O seu Luiz sabia que era tudo encenação e que o comprador daquele livro estava ali na sua frente.
— Professor, decida com calma. O senhor é um homem culto, bem preparado, sabe valorizar uma obra e jamais deixaria escapar uma oportunidade como esta. Dê a sua 5a edição para o seu amigo, que ficará muito bem servido e se sentirá feliz com o presente, e fique o senhor com essa primeira edição que tem a sua cara. Olha, professor, vou deixar o livro guardado e não venderei para ninguém. Sei que não deixará escapar essa oportunidade.
Lógico que ele não venderia para ninguém. Com a sua experiência, sabia que já tinha encontrado o comprador daquele exemplar.
Saí da livraria com a pulga atrás da orelha: e se aparecesse um maluco e levasse aquele livro? Eu não me perdoaria.
Menos de uma semana depois, eu estava de volta à livraria.
E o seu Luiz não tripudia. Age sem constranger ninguém:
— Olá professor, foi muito bom o senhor ter voltado. Ontem mesmo eu estava conversando com minha filha a seu respeito. Perguntei-lhe: — Filha, você se lembra do Professor Polito? E ela me respondeu: — Lógico que me lembro, pai. Ele é nosso cliente há mais de 20 anos, já o atendi diversas vezes. — Então me diga, filha, alguma vez ele reclamou com você do preço de um livro? E ela foi taxativa: — De jeito nenhum, pai, ele é um cliente que conhece livro e sabe valorizar uma obra. — Pois aí é que está o problema, filha. Para o Professor Polito reclamar do preço de um livro como a primeira edição da Eloqüência Nacional, algo de errado deve estar ocorrendo com o mercado. Vou fazer o seguinte: quando ele voltar à livraria proporei um negocinho especial em consideração aos longos anos de relacionamento que possuímos. Vou dividir em três chequinhos de 300 e deixar que ele leve o livro.

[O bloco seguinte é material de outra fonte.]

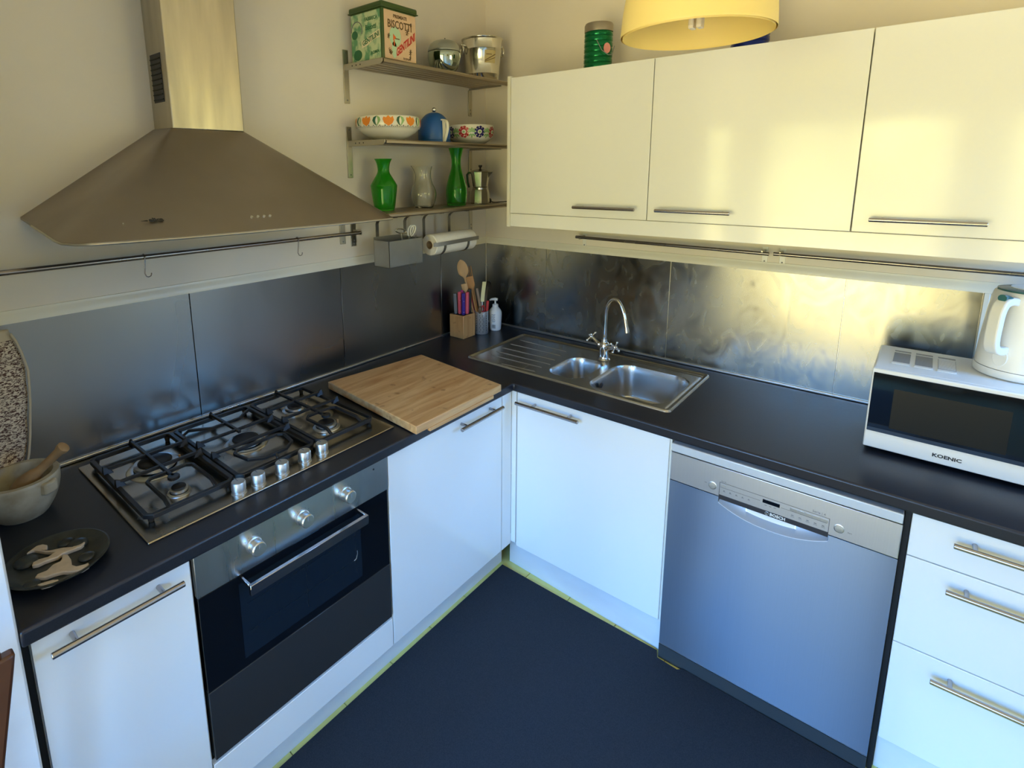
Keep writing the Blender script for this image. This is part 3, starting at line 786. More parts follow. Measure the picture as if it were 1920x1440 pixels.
def nub(bm, x, y, dx, dy, h=0.022):
    """pointed upstand on the frame, leaning inwards along (dx,dy)"""
    z = ZP+0.020; w = 0.009
    d = Vector((dx, dy, 0)).normalized(); s = Vector((-d.y, d.x, 0))
    p = Vector((x, y, z))
    a = [p-d*0.006+s*w, p+d*0.020+s*w*0.6, p+d*0.020-s*w*0.6, p-d*0.006-s*w]
    b = [p-d*0.004+s*w*0.35+Vector((0, 0, h)), p+d*0.010+s*w*0.3+Vector((0, 0, h*0.72)), p+d*0.010-s*w*0.3+Vector((0, 0, h*0.72)), p-d*0.004-s*w*0.35+Vector((0, 0, h))]
    a = [bm.verts.new(q) for q in a]; b = [bm.verts.new(q) for q in b]
    bridge(bm, a, b); bm.faces.new(a[::-1]); bm.faces.new(b)
def grate(y0, y1, kind):
    g = thing_part = bpy.data.objects.new('pan_support', None)
    x0, x1 = 0.085, 0.497; zl = ZP+0.018; zh = ZP+0.033
    bm = B()
    c = 0.012
    bar(bm, [(x0+c, y0, zl), (x1-c, y0, zl), (x1, y0+c, zl), (x1, y1-c, zl), (x1-c, y1, zl), (x0+c, y1, zl), (x0, y1-c, zl), (x0, y0+c, zl), (x0+c, y0, zl)], 0.012, 0.012)
    for x, y in ((x0+0.01, y0+0.01), (x0+0.01, y1-0.01), (x1-0.01, y0+0.01), (x1-0.01, y1-0.01)):
        cyl(bm, (x, y, ZP), (x, y, ZP+0.016), 0.006, 0.009, 10)
    ym = (y0+y1)/2
    if kind in 'LR':
        bar(bm, [(x0, ym, zl), (x0+0.004, ym, zh), (0.375, ym, zh), (0.385, ym, zh)], 0.009, 0.010)       # spine
        nub(bm, x0, ym, 1, 0)
        for xx in (0.205, 0.300):
            bar(bm, [(xx, y0, zl), (xx, y0+0.006, zh), (xx, y1-0.006, zh), (xx, y1, zl)], 0.008, 0.009)
            for yy, s in ((y0, 1), (y1, -1)): nub(bm, xx, yy, 0, s, 0.024)
        r = 0.014; xa, ya, yb = 0.345, y0+0.050, y1-0.045
        bar(bm, [(x1, ya, zl), (x1-0.03, ya, zh), (xa+r, ya, zh), (xa, ya+r, zh), (xa, yb-r, zh), (xa+r, yb, zh), (x1-0.03, yb, zh), (x1, yb, zl)], 0.008, 0.009)
        cyl(bm, (0.385, ym, zh-0.004), (0.385, ym, zh+0.005), 0.015, n=16)
    else:
        bar(bm, [(x0, ym, zl), (x0+0.004, ym, zh), (0.275, ym, zh)], 0.009, 0.010); nub(bm, x0, ym, 1, 0)
        for xx in (0.255, 0.350):
            bar(bm, [(xx, y0, zl), (xx, y0+0.006, zh), (xx, y1-0.006, zh), (xx, y1, zl)], 0.008, 0.009)
            for yy, s in ((y0, 1), (y1, -1)): nub(bm, xx, yy, 0, s, 0.024)
        r = 0.03
        bar(bm, [(0.140, y0, zl), (0.145, y0+0.02, zh), (0.185, y0+0.075, zh), (0.185, y1-0.075, zh), (0.145, y1-0.02, zh), (0.14, y1, zl)], 0.008, 0.009)
        bar(bm, [(0.395, y0+0.04, zh), (0.455, y0+0.05, zh), (0.480, y0+0.085, zh), (0.480, y1-0.085, zh), (0.455, y1-0.05, zh), (0.395, y1-0.04, zh), (0.380, y1-0.055, zh), (0.380, y0+0.055, zh), (0.395, y0+0.04, zh)], 0.008, 0.009)
        bar(bm, [(0.480, ym, zh), (x1, ym, zl)], 0.008, 0.009)
    return obj('pan_support', bm, M_iron, hb, bevel=0.0012, seg=1)
grate(-1.928, -1.716, 'L'); grate(-1.700, -1.462, 'C'); grate(-1.446, -1.236, 'R')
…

Pronto, em seguida já estava fazendo os três cheques e feliz da vida com a compra.
A lição que podemos tirar dessa história é que o seu Luiz, com toda sua experiência, sabia que eu era o comprador daquele livro, mas mesmo assim fez de conta que estava abrindo uma exceção para que o meu orgulho não fosse agredido.
Naquele dia aquela derrota me pareceu uma agradável vitória.